Information provided ->
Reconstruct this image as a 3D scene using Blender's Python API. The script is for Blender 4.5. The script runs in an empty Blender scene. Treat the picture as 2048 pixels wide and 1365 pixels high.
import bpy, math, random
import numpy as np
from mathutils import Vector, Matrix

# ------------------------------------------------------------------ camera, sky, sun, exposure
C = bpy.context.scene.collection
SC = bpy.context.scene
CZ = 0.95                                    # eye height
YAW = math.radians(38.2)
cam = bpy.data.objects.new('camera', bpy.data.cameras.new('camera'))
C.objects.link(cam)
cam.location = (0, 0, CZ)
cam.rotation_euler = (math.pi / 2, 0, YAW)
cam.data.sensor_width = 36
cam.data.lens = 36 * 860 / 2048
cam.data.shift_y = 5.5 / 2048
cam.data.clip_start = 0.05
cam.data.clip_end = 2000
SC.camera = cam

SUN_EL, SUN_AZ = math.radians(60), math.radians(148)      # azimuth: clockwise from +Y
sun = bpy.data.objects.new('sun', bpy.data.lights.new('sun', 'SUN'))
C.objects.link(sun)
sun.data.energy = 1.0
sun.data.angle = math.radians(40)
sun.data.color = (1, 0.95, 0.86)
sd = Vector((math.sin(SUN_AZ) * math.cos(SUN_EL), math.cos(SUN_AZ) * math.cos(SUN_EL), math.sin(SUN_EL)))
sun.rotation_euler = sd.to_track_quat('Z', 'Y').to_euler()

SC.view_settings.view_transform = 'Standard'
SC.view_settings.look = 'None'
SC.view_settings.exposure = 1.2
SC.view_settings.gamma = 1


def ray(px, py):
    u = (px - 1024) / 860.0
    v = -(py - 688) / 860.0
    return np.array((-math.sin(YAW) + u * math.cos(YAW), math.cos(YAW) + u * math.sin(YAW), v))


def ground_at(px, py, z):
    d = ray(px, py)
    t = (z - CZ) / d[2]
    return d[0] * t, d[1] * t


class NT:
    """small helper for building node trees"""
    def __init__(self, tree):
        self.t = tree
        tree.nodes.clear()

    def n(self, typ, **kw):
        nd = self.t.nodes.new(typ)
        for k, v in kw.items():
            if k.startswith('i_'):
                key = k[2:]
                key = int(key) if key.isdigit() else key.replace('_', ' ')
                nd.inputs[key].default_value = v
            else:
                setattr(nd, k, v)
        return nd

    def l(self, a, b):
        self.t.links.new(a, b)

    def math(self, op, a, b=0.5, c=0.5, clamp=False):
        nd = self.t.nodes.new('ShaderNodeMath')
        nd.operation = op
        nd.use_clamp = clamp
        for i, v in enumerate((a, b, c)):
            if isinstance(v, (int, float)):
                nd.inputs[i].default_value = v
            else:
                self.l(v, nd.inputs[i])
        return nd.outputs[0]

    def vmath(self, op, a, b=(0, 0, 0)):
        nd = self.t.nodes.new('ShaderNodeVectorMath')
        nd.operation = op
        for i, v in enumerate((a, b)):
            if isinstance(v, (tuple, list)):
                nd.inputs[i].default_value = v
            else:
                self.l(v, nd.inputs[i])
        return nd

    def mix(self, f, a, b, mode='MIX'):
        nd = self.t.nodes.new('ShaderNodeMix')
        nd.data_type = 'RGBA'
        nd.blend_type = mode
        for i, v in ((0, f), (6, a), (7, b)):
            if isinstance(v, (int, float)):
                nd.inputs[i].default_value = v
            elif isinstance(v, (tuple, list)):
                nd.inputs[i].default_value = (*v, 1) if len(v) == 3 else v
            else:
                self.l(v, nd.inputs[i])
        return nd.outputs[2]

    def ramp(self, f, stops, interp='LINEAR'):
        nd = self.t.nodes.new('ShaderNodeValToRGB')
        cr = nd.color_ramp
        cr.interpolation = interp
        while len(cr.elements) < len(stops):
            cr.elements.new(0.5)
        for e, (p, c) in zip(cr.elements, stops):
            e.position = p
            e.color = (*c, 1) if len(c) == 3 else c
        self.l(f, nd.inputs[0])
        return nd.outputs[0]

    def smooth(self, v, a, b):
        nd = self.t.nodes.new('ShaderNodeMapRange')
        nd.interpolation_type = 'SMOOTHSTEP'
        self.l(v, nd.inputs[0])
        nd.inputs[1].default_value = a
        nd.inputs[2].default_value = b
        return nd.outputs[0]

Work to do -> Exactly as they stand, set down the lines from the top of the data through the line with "from mathutils import Vector, Matrix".

Exercise result ->
Reconstruct this image as a 3D scene using Blender's Python API. The script is for Blender 4.5. The script runs in an empty Blender scene. Treat the picture as 2048 pixels wide and 1365 pixels high.
import bpy, math, random
import numpy as np
from mathutils import Vector, Matrix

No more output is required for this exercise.